NFL

After Hall of Fame Selection, Doubts Cast on Letter Read by Bob Hayes' Sister

On Saturday, the late Dallas Cowboys wide receiver Bob Hayes was selected to the Pro Football Hall of Fame. I and dozens of other journalists sat in the room at the Super Bowl Media Center and listened to Lucille Hester, who was introduced as Hayes' sister, read a letter that she said Hayes gave her and wanted her to read in the event that he ever became a Hall of Famer.

It was a touching moment. But some claim it was complete fiction.

In the days since Hayes' Hall of Fame selection, several people have come forward to say that Hester isn't really Hayes' sister. Hester insists that she is Hayes' sister, and others have come forward to say that Hayes introduced them to Hester and referred to her as "my sister." It's hard to know who to believe on that front.

But now the letter itself has been called into question.

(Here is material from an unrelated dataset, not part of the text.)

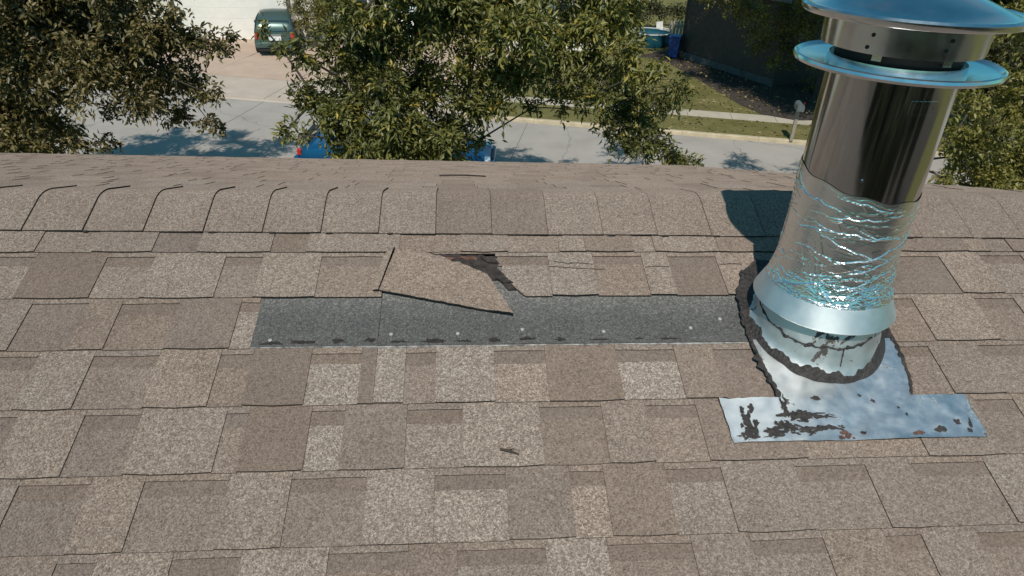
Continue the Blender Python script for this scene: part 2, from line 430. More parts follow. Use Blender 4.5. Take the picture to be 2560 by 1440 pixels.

The Dallas Morning News quotes a typeface expert saying the letter (which I photographed on Saturday as Hester held it up) is printed in Calibri typeface, which Microsoft introduced in 2007. Hayes died in 2002 and the letter is dated October 29, 1999.

For her part, Hester says she doesn't know whether Hayes typed the letter himself or dictated it to someone else, and she doesn't know anything about analyzing fonts. But she insists that Hayes gave her the letter himself before he died.

So it's simple: Either the typeface expert and the people who say Hayes and Hester weren't siblings are flatly wrong, or Hester is flatly lying. I spoke to Hester after she read the letter, and she struck me as a warm and sincere woman. If she's a liar, she's as good at lying as Bob Hayes was at football.